What do you call a film experience that, while interesting and seen on handsome black & white film, you would only do again under duress: “City of Life and Death.” (The title is “Nanjing! Nanjing!” in Chinese.) This film dramatizes the epochal trauma to which Japan subjected their vanquished, the Chinese from December 1937 to March 1938.

This is a heck of a hurdle for an American audience, and especially for young people: American audiences have heard of World Wars I and II, and they remember that those wars were bookends for the Great Depression.
Few people probably remember that while the United States’ experience in World War I began in 1917, while Europe began three years earlier. But it’s too much to hope that most viewers know anything about the Rape or Massacre of Nanking, China, which occurred in 1937-38 – between those big wars, and after our Great Depression. This historical Chinese war film, “City of Life and Death,” is part of Minnesota Film Arts’ festival, In Search of Asia.
While this story isn’t about Nazism, it still is: it shows the Rape of Nanking. The first 30- or so minutes resemble Newsreel footage of the London Blitz: the depraved barbarism to which the Japanese subjected their Chinese foes leaves nary a whole build left resting upright or free from tumult. Basically switch out the Nazis for the Japanese and London, England for Nanking, China. Few people expect to be entertained by Holocaust stories, and only some by war stories, if they are brave enough to portray unromantic realities. “Schindler’s List” is exceptional; it provided warmth and humor to lighten that which is a separate 20-Century horror story.
While a film lover can, in theory, revere or laud foreign countries’ differing narrative and grammatical techniques, the reality can send an American’s mind spinning:
- “City of Life and Death” takes at least 40-minutes to reveal its incidental ensemble of personalities. Only half of the ensemble has names that we hear. Also, it’s impossible to distinguish between the Japanese and the Chinese, no patches or flags until the middle. It’s confusing.
- And there are three or four title cards, which while stylish and a refreshing hand-written alternative to the usual, are hard to read and remember before the film cuts to the next scene. “City of Life and Death” lacks an obvious narrative structure, where the acts and various plot points are made obvious.
- While this story is a little over two hours, it feels, these obstacles make it feel like two and one-half.

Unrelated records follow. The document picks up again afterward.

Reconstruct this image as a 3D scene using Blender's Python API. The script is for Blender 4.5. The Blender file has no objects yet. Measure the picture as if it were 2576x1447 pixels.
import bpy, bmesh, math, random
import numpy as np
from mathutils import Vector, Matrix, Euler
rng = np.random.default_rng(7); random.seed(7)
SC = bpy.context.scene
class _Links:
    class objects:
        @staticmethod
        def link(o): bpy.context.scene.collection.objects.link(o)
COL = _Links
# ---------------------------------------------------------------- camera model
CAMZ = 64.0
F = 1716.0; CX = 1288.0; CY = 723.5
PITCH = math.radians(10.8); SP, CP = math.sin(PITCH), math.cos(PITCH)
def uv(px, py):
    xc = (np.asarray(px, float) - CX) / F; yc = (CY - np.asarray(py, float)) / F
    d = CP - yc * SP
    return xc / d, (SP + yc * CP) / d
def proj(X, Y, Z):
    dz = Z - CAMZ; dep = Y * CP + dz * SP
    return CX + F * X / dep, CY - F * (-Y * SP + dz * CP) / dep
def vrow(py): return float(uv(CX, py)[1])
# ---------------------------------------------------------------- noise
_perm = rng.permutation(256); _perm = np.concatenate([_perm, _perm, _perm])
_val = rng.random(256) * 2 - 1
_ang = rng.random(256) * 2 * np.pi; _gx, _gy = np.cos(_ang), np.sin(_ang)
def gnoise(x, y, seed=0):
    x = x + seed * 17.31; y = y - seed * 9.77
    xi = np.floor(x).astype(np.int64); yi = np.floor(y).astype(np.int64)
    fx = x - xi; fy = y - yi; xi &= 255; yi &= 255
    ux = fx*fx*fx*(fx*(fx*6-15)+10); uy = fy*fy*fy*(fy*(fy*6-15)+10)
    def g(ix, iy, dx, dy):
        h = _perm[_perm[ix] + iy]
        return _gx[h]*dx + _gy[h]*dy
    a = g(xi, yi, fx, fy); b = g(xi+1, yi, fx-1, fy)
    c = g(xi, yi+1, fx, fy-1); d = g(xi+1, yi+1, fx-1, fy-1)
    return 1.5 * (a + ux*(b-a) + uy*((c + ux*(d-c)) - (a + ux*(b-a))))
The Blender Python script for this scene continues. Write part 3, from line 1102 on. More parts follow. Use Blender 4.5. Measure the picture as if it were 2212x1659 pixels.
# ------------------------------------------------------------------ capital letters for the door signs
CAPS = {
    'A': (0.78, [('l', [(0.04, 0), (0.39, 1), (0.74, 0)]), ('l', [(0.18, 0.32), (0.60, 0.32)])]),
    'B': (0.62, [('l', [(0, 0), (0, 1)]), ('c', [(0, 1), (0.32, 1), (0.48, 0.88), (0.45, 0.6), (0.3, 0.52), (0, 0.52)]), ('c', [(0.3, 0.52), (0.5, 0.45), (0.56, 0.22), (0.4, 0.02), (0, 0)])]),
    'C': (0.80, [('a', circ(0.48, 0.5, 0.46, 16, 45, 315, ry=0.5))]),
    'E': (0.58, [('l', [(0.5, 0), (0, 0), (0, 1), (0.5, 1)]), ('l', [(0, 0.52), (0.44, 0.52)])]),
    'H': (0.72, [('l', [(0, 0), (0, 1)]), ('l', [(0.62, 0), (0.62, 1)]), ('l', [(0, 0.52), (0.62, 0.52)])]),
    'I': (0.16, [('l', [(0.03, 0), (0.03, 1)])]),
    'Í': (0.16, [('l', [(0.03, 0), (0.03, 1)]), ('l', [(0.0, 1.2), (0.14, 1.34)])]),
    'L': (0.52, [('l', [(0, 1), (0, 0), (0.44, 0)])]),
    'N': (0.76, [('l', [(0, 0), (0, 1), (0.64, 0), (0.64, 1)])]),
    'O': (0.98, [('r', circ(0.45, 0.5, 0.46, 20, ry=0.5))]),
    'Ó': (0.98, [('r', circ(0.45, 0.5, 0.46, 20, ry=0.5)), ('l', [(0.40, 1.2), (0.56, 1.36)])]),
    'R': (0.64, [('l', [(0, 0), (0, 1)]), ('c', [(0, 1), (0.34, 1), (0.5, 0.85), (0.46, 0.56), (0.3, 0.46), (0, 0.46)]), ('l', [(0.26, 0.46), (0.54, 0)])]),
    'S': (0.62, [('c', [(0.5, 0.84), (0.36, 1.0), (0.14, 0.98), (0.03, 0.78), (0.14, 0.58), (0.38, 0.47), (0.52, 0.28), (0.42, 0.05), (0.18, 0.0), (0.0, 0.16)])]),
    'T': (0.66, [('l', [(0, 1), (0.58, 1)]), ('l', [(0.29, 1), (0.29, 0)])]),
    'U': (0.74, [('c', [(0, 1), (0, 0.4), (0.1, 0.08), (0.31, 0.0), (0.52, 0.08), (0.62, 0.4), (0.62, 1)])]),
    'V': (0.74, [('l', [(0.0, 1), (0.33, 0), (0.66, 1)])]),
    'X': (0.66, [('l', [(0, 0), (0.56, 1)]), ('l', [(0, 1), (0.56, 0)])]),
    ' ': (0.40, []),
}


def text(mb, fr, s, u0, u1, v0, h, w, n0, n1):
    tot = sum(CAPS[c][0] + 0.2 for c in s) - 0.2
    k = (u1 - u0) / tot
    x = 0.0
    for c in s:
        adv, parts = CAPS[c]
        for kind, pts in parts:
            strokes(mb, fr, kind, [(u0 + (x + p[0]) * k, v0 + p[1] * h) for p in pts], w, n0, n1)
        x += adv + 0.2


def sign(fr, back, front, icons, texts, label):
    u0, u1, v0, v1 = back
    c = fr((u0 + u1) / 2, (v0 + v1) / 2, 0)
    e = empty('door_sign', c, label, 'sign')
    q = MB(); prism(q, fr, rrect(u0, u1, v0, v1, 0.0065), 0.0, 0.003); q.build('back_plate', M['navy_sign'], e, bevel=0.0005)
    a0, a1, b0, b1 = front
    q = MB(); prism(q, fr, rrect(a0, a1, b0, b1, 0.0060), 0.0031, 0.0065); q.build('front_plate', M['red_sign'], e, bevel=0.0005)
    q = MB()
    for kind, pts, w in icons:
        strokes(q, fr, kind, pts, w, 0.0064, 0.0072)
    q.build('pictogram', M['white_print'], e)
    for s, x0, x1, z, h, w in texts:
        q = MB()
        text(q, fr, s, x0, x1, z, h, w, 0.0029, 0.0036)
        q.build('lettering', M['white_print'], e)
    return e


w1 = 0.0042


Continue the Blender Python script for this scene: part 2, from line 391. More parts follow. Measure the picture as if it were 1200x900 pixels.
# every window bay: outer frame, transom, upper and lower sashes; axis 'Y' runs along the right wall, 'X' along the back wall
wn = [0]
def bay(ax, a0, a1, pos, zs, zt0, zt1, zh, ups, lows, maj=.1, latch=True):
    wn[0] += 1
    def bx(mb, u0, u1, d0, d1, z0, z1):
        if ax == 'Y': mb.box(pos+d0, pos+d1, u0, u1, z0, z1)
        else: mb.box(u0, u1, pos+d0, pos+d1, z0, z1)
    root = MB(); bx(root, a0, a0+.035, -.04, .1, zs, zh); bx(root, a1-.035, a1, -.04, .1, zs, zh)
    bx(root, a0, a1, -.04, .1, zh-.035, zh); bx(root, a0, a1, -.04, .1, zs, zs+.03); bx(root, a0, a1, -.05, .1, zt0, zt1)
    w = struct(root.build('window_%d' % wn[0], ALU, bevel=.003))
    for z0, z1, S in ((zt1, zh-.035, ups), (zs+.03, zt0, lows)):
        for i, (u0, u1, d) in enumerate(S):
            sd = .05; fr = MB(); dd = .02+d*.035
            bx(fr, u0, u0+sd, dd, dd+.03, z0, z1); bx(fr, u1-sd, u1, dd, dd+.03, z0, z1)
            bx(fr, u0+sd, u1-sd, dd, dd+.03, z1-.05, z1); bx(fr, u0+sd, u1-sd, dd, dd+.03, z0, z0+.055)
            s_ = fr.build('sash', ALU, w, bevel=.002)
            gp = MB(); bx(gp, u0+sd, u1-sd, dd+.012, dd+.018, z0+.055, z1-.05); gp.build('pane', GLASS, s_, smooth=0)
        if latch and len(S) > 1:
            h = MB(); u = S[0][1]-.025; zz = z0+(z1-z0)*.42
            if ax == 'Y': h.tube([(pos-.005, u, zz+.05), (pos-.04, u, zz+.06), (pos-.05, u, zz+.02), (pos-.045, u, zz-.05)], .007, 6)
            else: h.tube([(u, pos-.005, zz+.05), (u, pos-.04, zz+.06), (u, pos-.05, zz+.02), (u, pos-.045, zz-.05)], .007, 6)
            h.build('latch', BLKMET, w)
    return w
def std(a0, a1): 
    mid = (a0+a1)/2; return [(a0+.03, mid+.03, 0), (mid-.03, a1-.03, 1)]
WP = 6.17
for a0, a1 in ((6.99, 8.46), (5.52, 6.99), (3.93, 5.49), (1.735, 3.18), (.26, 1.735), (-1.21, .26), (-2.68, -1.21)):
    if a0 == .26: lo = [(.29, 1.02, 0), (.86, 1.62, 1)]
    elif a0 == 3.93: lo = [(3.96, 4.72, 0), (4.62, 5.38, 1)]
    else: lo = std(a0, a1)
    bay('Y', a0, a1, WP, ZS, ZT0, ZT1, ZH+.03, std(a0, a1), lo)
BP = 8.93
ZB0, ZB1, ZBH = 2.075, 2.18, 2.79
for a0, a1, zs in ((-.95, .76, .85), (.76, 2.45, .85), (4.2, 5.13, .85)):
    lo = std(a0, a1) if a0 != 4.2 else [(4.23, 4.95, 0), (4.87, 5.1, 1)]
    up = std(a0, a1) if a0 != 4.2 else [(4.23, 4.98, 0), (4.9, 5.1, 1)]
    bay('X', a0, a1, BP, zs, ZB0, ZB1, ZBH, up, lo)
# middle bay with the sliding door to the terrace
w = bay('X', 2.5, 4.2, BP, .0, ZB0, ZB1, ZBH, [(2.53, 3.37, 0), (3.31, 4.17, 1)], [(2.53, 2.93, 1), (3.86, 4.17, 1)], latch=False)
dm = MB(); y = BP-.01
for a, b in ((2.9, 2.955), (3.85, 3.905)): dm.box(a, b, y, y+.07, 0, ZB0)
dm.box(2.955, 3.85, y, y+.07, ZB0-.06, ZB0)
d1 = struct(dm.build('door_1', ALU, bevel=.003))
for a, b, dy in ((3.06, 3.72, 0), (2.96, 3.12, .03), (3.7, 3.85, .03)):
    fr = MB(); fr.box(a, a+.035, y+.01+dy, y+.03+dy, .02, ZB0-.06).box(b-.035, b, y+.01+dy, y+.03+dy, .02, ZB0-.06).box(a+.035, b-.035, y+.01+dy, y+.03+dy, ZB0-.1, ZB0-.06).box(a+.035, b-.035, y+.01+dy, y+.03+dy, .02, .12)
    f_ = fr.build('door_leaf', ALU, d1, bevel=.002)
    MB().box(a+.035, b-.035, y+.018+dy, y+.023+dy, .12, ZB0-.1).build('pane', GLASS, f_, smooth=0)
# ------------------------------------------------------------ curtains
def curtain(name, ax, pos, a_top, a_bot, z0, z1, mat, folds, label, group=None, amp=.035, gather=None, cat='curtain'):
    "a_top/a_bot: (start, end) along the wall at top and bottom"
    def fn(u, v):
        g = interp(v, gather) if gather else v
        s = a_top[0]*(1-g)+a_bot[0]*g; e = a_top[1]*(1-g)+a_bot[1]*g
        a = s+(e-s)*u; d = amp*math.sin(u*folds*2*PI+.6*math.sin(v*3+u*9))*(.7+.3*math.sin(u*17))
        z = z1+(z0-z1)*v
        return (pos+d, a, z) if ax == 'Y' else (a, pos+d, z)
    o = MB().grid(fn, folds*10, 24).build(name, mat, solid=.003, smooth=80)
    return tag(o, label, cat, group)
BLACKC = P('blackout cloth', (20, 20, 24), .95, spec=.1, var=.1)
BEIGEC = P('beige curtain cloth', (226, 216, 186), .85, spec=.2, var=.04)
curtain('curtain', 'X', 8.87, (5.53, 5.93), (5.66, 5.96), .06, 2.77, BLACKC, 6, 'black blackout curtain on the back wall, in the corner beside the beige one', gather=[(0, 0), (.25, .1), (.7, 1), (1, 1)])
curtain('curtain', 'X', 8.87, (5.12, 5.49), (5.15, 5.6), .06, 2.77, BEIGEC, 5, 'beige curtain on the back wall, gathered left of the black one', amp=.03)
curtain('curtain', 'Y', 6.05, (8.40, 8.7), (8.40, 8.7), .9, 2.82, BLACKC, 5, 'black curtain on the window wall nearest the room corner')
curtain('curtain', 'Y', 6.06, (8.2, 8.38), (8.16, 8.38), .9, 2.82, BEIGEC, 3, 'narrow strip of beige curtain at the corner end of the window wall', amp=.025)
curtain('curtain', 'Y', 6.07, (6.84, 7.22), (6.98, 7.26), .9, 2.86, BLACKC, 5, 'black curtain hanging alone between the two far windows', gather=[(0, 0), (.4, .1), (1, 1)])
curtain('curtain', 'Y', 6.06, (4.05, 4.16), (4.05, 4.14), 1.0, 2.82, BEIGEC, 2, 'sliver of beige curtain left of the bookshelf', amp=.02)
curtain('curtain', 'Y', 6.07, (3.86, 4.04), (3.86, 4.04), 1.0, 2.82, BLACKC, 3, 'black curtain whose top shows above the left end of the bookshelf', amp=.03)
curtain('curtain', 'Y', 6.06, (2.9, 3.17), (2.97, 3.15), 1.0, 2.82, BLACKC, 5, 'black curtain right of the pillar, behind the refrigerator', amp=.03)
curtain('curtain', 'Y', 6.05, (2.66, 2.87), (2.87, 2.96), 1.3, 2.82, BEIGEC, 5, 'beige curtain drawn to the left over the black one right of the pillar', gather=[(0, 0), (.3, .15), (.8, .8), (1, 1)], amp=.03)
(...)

Who does the film-maker want or expect to watch this? Or how small of an audience does the film-maker want? Watching this is a chore: like watching “Schindler’s List” with only maybe 10% of its warmth and humor or like gutting it out through the daunting, unrelenting misery that the McCourt family must endure in the first third of “Angela’s Ashes.” The Rape of Nanking is a fascinating topic, especially for people who love history. But why would someone want to watch this?!
It’s remarkable and a controversy in China: that a Japanese grunt soldier, Sergeant Kadokawa, [Hideo Nakaizumi] and others, is shown beyond villainy, as human.
Kadokawa is one of the few characters who has what resembles a subplot. He comes of-age in this hellish time. In the end, his regrets consume him. For example, two survivors of one of the early and many massacre scenes, a man and a boy, who are almost forgotten by the film-makers and the audiences, reappear in the last half hour. He lets the boy and man go to live on, granting them a reprieve from a proforma death sentence. Before doing so, Kadokawa says to the sky, “Life is harder than death.”

John Rabe's assistant
There was also the assistant to Nanking’s answer to Oscar Schindler in Germany makes a strong, defiant stand. After having witnessed his child’s murder and the violation of his wife, he tells his chief executioner “My wife is pregnant again,” with a resigned, although satisfied smile. A beat later, he is dead.
“City of Life and Death” probably appeals to a narrow niche of film-lovers who don’t trip over the kinds of obstacles in a story that were listed above. Other films have tackled this massacre tale and have satisfied their viewers.
If we were to rate this: 2 out of 5.